6 of 310 comments (clear)

  1. Well good for them by Jucius+Maximus · · Score: 5, Interesting
    When a group of people decide they don't like the legal state of things and decides to come up with their own standard, they are rising above petty legal fights and truly addressing the issues faced by individuals and businessed whose interests are firmly in the hands of patent owners that only care about themselves.

    Way to go! - This belongs in the same ranks at the (Ogg) Vorbis Project.

    1. Re:Well good for them by stienman · · Score: 5, Interesting
      I bet you only say this when it appears to be in your favor. Try this similar sentence on for size:
      When Microsoft decided they didn't like the legal state of things and decided to come up with their own standards, they were rising above petty legal fights and truly addressing the issues faced by individuals and businessed whose interests are firmly in the hands of patent owners that only care about themselves.
      You are purporting to believe in a value, yet I doubt you believe in the value, just this particular case.

      BTW, since these video disc players are not DVD licensed, do they have the right to use DVD keys to decrypt existing DVDs? These keys, I imagine, are licensed along with the patent and royalty agreements. This will work great in non-DMCA countries, the USA, however, will likely stop them at customs after some mild lobbying from various patent owners and trade groups. It's very likely that these are destined for the huge chinese market, but they are probably hoping to skirt around the law and get these into the US as well.

      -Adam
    2. Re:Well good for them by Paul+Komarek · · Score: 4, Interesting

      How do you license a key? I don't think one can patent the key itself. You could claim copyright or trademark over it, I suppose, but I doubt that would have much real effect anyway -- how would you tell the difference between a copy of a key and a reverse-engineered key?

      -Paul Komarek

  2. Region free? by Triskaidekaphobia · · Score: 4, Interesting

    If the Chinese and Taiwanese want to bypass the DVD tax then lets hope they don't mind annoying the studios as well and make their players region-free.

    Can the studios detect these players and make sure their disks won't play on them? They did that super-new region coding thing a while back didn't they?
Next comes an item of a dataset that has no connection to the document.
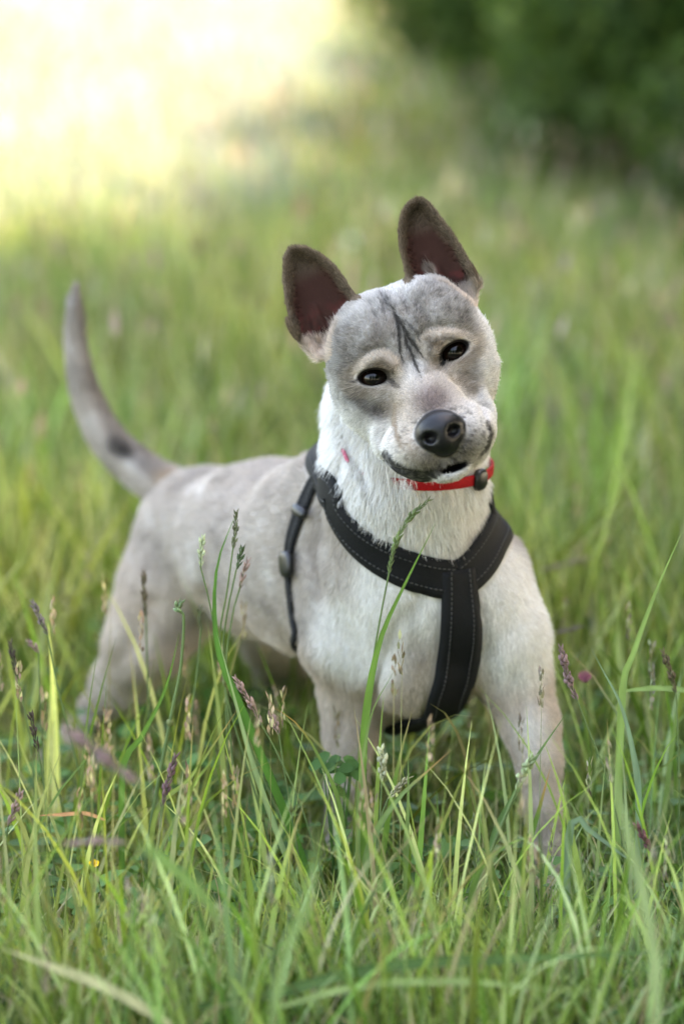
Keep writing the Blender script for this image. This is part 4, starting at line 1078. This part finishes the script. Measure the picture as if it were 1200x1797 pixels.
stalk('rosy seed head at the lower left edge', [(36, 1392), (26, 1420), (14, 1452)], [(6, 1520), (0, 1600)], -.12, (.33, .22, .20), width=17)
stalk('blurred pale seed head far behind the right shoulder', [(1127, 762), (1122, 785), (1126, 812)], [(1132, 900), (1140, 1000)], .95, (.34, .34, .22), width=18)
stalk('blurred brown straw leaning behind the right shoulder', [(1030, 980), (985, 992), (940, 1004)], [(900, 1060), (890, 1150)], .60, (.26, .20, .15), width=16)
blade('long pale stem like blade sloping from the flank to the lower middle', [(578, 1700), (500, 1500), (440, 1330), (405, 1200), (380, 1110)], -.05, 10, (.20, .26, .13))
blade('yellowing blade slanting over the hind leg', [(270, 1440), (330, 1370), (380, 1300), (420, 1240)], -.03, 9, YG, tip=(.33, .22, .08))
blade('fresh green blade in front of the hock', [(215, 1360), (245, 1300), (290, 1210), (315, 1110)], .0, 11, GR)
blade('short green blade with orange tip left of the foreleg', [(600, 1440), (560, 1330), (520, 1270), (480, 1242)], -.05, 9, (.12, .18, .05), tip=(.36, .2, .06))
blade('straight blade with a brown tip pointing to the right between the forelegs', [(640, 1530), (660, 1460), (700, 1400), (745, 1358), (790, 1318)], -.12, 13, (.15, .22, .09), tip=(.36, .22, .10))
blade('upright pale blade between the forelegs', [(712, 1600), (712, 1500), (716, 1400), (716, 1318)], -.10, 10, LG)
blade('straight blue green blade crossing the right wrist', [(858, 1500), (900, 1400), (940, 1330), (998, 1246)], -.08, 11, (.10, .17, .07))
blade('grey green blade arching right of the leg', [(1120, 1420), (1112, 1330), (1090, 1240), (1062, 1185), (1038, 1140)], -.05, 12, BG)
blade('tall light blade at the right edge', [(1090, 1240), (1110, 1150), (1150, 1040), (1200, 925)], -.02, 14, (.18, .26, .09))
blade('horizontal pale blade at the right edge', [(1230, 1214), (1150, 1208), (1070, 1216)], .05, 10, LG, flat=True)
blade('wide grey green leaf tip right of the right paw', [(1000, 1455), (1040, 1464), (1090, 1500), (1138, 1534)], -.14, 15, BG)
blade('curved green blade rising left of the right paw', [(900, 1610), (910, 1530), (940, 1440), (965, 1350)], -.12, 16, (.11, .19, .05), tip=(.4, .22, .08))
blade('bowed blade before the right paw', [(820, 1640), (836, 1540), (880, 1490), (945, 1462)], -.16, 12, (.13, .21, .06))
blade('long dark blade fallen across the lower right', [(320, 1772), (480, 1745), (600, 1712), (740, 1690), (900, 1684), (1215, 1668)], -.36, 17, (.085, .15, .055), flat=True)
blade('dry straw blade lying at the lower left corner', [(300, 1800), (200, 1740), (110, 1704), (0, 1664)], -.42, 16, (.38, .36, .22), flat=True)
blade('light blade lying under the fallen one at the lower right', [(480, 1770), (640, 1730), (820, 1724), (1000, 1742)], -.40, 12, (.22, .29, .12), flat=True)
blade('orange withered leaf under the chest', [(700, 1640), (725, 1628), (752, 1620), (778, 1624)], -.16, 9, (.42, .15, .035), flat=True)
blade('curled orange straw at the lower left', [(185, 1440), (150, 1428), (110, 1430), (60, 1432)], -.10, 7, (.45, .22, .12), flat=True)
blade('broad soft green blade close to the camera at the lower left', [(250, 1480), (310, 1530), (370, 1590), (400, 1650)], -.55, 15, (.13, .21, .07), flat=True)
blade('broad blurred blade close to the camera at the lower middle', [(470, 1830), (500, 1680), (545, 1560), (560, 1430)], -.60, 13, (.16, .23, .10), flat=True)
blade('pale blade close to the camera at the lower right', [(1150, 1830), (1150, 1700), (1130, 1580), (1090, 1420), (1060, 1300)], -.55, 15, (.22, .28, .15), flat=True)

def flower(name, label, px, py, Y, rad, col, ccol, petals=5, cup=.3, group=None):
    P = W(px, py, Y); root = np.array([P[0]+.01, P[1], gz(P[0:1], P[1:2])[0]]); o = empty(name, tuple(root), label=label, category='flower')
    if group: o['group'] = group
    mb = MB(); mb.add(*tube([root, (root+P)/2+np.array([.004, 0, .01]), P], [.0011, .0010, .0008], 5, (.10, .16, .05))); mb.build('stem', m_stem, o, root)
    N = -ray(px, py)*.6+np.array([0, 0, .8]); N /= np.linalg.norm(N); A = np.cross(N, [1, .2, 0]); A /= np.linalg.norm(A); B = np.cross(N, A); mb = MB()
    for k in range(petals):
        a = 2*math.pi*k/petals; e = A*math.cos(a)+B*math.sin(a); f = np.cross(N, e); w_ = rad*math.sin(math.pi/petals)*1.1
        V = [P, P+e*rad*.4-f*w_*.6, P+e*rad*.85-f*w_*.7+N*cup*rad*.6, P+e*rad+N*cup*rad, P+e*rad*.85+f*w_*.7+N*cup*rad*.6, P+e*rad*.4+f*w_*.6]
        mb.add(np.array(V), [(0, 1, 2, 3), (0, 3, 4, 5)], np.tile(col, (6, 1)))
    mb.build('petals', m_stem, o, root)
    mb = MB()
    for k in range(7): spikelet(mb, P+(A*math.cos(k*2.4)+B*math.sin(k*2.4))*rad*.12*math.sqrt(k), N, rad*.35, rad*.22, ccol)
    mb.build('flower_centre', m_stem, o, root)
flower('buttercup', 'small yellow buttercup low in the grass at the lower left', 165, 1517, -.10, .0042, (.75, .50, .02), (.6, .4, .02))
flower('buttercup', 'blurred orange yellow flower far left beside the tail tip', 32, 508, 3.6, .020, (.80, .42, .02), (.7, .35, .02), cup=.1)
flower('clover_flower', 'pink clover flower head right of the elbow', 1026, 1195, .16, .0062, (.34, .13, .19), (.36, .12, .19), 19, 1.3)
for lab, px, py, Y, r_ in [('white daisy glowing in the sunlit field right of centre at the top', 712, 96, 11.0, .045), ('white daisy in the sunlit field above the tail tip', 182, 366, 4.9, .022),
                           ('pale daisy just left of the upright ear', 614, 420, 3.6, .012), ('white daisy high in the bright field at the left', 120, 70, 12, .05),
                           ('white daisy in the middle of the bright field', 350, 225, 7.5, .030)]:
    flower('daisy', lab, px, py, Y, r_, (.85, .84, .80), (.7, .55, .1), 13, .1, 'white daisies in the sunlit field')

def leaf_plant(name, label, px, py, Y, n, size, col, h=.06):
    P = W(px, py, Y); root = np.array([P[0], P[1], gz(P[0:1], P[1:2])[0]]); o = empty(name, tuple(root), label=label, category='plant')
    ms, ml = MB(), None
    for k in range(n):
        a = k*2.4; tip = P+np.array([math.cos(a)*size*.9, math.sin(a)*size*.7, random.uniform(-.4, .3)*size])
        ms.add(*tube([root, (root+tip)/2+np.array([0, 0, h*.2]), tip], [.0010, .0008, .0006], 5, np.array(col)*1.3))
        N = np.array([math.cos(a)*.3, -.5+math.sin(a)*.2, .8]); N /= np.linalg.norm(N)
        for q in range(3 if size < .03 else 1):
            b = a+(q-1)*2.0; e = np.array([math.cos(b), math.sin(b), .05]); e -= e@N*N; e /= np.linalg.norm(e); f = np.cross(N, e)
            prf = [(0, 0), (.2, .25), (.5, .40), (.8, .36), (1, 0)]; V = []
            for t, w_ in prf: V += [tip+e*t*size-f*w_*size+N*.10*w_*size, tip+e*t*size-N*.05*size*t, tip+e*t*size+f*w_*size+N*.10*w_*size]
            Q = []
            for i in range(4): Q += [(i*3, i*3+1, i*3+4, i*3+3), (i*3+1, i*3+2, i*3+5, i*3+4)]
            mb = MB(); mb.add(np.array(V), Q, np.tile(np.array(col)*random.uniform(.8, 1.25), (15, 1))); mb.build('leaf', m_grass, o, root)
    ms.build('stem', m_stem, o, root)
leaf_plant('clover', 'dark clover leaves beside the left foreleg', 592, 1340, .02, 6, .013, (.05, .12, .03))
leaf_plant('dock_plant', 'dark broad leaved plant behind the back between tail and head', 440, 735, 1.9, 8, .055, (.03, .085, .012))

# ------------------------------------------------------------------ hedge bushes and shade trees to the right
m_bark = simple('bark', (.11, .085, .06), .9, 30, .4, .6); m_leaf = leafy('bush_leaves', rough=.5, transl=.3)
def crown_mesh(name, rx, ry, z0, z1, n, ls, seed, cols, lumps=26):
    r = np.random.default_rng(seed)
    a = r.uniform(0, 2*math.pi, lumps); hh = r.random(lumps); rr = np.sqrt(r.random(lumps))*.8*np.sin(math.pi*np.clip(hh*.8+.18, 0, 1))
    Cn = np.stack([np.cos(a)*rr*rx, np.sin(a)*rr*ry, z0+(z1-z0)*(.1+.82*hh)], -1); Rn = r.uniform(.28, .48, lumps)*min(rx, ry, (z1-z0)*.6)
    k = r.integers(0, lumps, n); d = r.normal(0, 1, (n, 3)); d /= np.linalg.norm(d, axis=1, keepdims=True)
    P = Cn[k]+d*(Rn[k]*r.uniform(.45, 1.08, n))[:, None]; P[:, 2] = np.maximum(P[:, 2], z0*.5+.02)
    N = d+r.normal(0, .6, (n, 3)); N /= np.linalg.norm(N, axis=1, keepdims=True); A = np.cross(N, r.normal(0, 1, (n, 3))); A /= np.linalg.norm(A, axis=1, keepdims=True); B = np.cross(N, A)
    s = ls*r.uniform(.6, 1.25, n)[:, None]
    V = np.stack([P-A*s, P-B*s*.55+N*s*.1, P+A*s, P+B*s*.55+N*s*.1], 1).reshape(-1, 3)
    c = np.asarray(cols)[r.integers(0, len(cols), n)]*r.uniform(.7, 1.3, (n, 1)); Q = np.arange(n*4).reshape(n, 4)
    me = mesh_np(name, V, quads=Q, col=np.repeat(c, 4, 0), material=m_leaf, smooth=False)
    data = me.data; bpy.data.objects.remove(me); return data
def woody(name, h, r, spreads, seed):
    rr = random.Random(seed); mb = MB()
    for k in range(spreads):
        a = k*2.4; e = np.array([math.cos(a), math.sin(a), 0]); out = h*rr.uniform(.15, .4)
        P = [np.array([0, 0, -.05])+e*r*.6, e*out*.25+np.array([rr.uniform(-.04, .04), 0, h*.3]), e*out*.6+np.array([0, rr.uniform(-.06, .06), h*.62]), e*out+np.array([0, 0, h*.9])]
        mb.add(*tube(resample(P, 10), np.linspace(r, r*.2, 10), 7, (.1, .08, .06)))
    o = mb.build(name, m_bark, None, np.zeros(3)); d = o.data; bpy.data.objects.remove(o); return d
DARKG = [(.042, .080, .018), (.058, .105, .024), (.030, .060, .015), (.095, .14, .032)]
TREEG = [(.05, .10, .025), (.07, .13, .035)]
def plant_tree(name, crown, wood, loc, rz, sc, label, cat, group, cname, wname):
    o = empty(name, loc, label=label, category=cat, group=group); o.rotation_euler = (0, 0, rz); o.scale = (sc, sc, sc)
    for nm, d in ((cname, crown), (wname, wood)): link(bpy.data.objects.new(nm, d), o)
tc_ = [crown_mesh('crown', 1.5, 1.5, .5, 4.4, 30000, .055, 5+i, TREEG, 40) for i in range(2)]; tw_ = woody('trunk', 3.6, .07, 5, 3)
for i, (x, y, s, lab) in enumerate([(3.4, -4.2, 1.3, 'tall leafy tree behind the camera on the right'), (3.2, -1.6, 1.35, 'tall leafy tree beside the camera on the right'), (3.1, .8, 1.35, 'tall leafy tree right of the dog, outside the frame'),
                                    (3.4, 3.0, 1.3, 'tall leafy tree at the near end of the hedge'),
      (3.7, 5.0, 1.05, 'leafy tree behind the nearest bush'), (3.8, 7.4, 1.0, 'second leafy tree behind the hedge'), (4.0, 9.9, 1.05, 'third leafy tree behind the hedge'), (-3.6, -7.0, 1.0, 'unseen leafy tree added behind the camera to darken the eye reflections, left end of the row'), (-.6, -7.4, 1.05, 'unseen leafy tree added straight behind the camera to darken the eye reflections'), (2.2, -6.8, 1.0, 'unseen leafy tree added behind the camera to darken the eye reflections, next to the tall one'), (4.5, 12.6, 1.1, 'fourth leafy tree behind the hedge'), (5.8, 15.6, 1.2, 'last leafy tree behind the far end of the hedge')]):  # the row behind the camera is added to keep low sky out of the eyes
    plant_tree('shade_tree', tc_[i % 2], tw_, (x, y, 0), i*1.9, s, lab, 'tree', 'shade trees beside the meadow', 'crown', 'trunk')
bcr = [crown_mesh('foliage', .75, .75, .0, 1.15, 16000, .026, 21+i, DARKG, 22) for i in range(3)]; bw = woody('branches', 1.0, .018, 6, 9)
BUSH = [(1.12, 4.3, .72, 'small dark shrub at the right edge, close behind the dog'), (.76, 6.1, .98, 'middle sized dark shrub just behind the lowest one'), (.72, 5.2, .62, 'low dark shrub at the foot of the hedge, nearest the dog'), (.82, 7.4, .95, 'dark bush reaching furthest left into the bright field'), (1.15, 5.0, 1.05, 'nearest dark bush at the right edge of the frame'), (1.0, 6.5, 1.05, 'dark leafy bush second along the hedge'), (1.35, 8.0, 1.3, 'larger dark bush behind the second one'),
        (1.45, 10, 1.3, 'dense green bush in the middle of the hedge'), (1.75, 12, 1.4, 'broad bush further along the hedge'), (2.1, 14.5, 1.6, 'dark bush before the last one of the hedge'), (2.6, 17.5, 1.9, 'farthest bush of the hedge')]
for i, (x, y, s, lab) in enumerate(BUSH):
    plant_tree('bush', bcr[i % 3], bw, (x, y, float(gz(np.array([x]), np.array([y]))[0])), i*2.1, s, lab, 'bush', 'bushes of the hedge on the right', 'foliage', 'branches')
  3. Maybe not. by bstadil · · Score: 5, Interesting

    The MPAA will see to it that customs holds these at the border

    If they try to do this the logical counter move is to file a complaint with the World Trade Organization stating the case that the Regional Settings is a deliberate and unlawful inpediment to free trade. The risk of this being declared illegal combined with suits for Punitive damages subsequently filed in the US courts is high.
    MPAA will give in long before that as the down side grossly outweighs the alternative.


    NB: Write your representative in the country you are in and complain about Regional Settings. Its amazing it has survived so long.

    --
    Help fight continental drift.
  4. Re:It's about time. by Erasmus+Darwin · · Score: 4, Interesting
    "this is a really good thing we need to support these open standards to avoid the Information Nazi's."

    Open standard? Who said anything about an open standard? The article mentions that the companies involved are trying to secure patents for things related to their new standard. I suspect the "royalty-free" phrase that's being thrown about applies only to the 19 companies that're working on producing the standard. To draw a computer analogy, this isn't like the BSD software developers vs. Microsoft or the GPL software developers vs. Microsoft, but more like Oracle vs. Microsoft.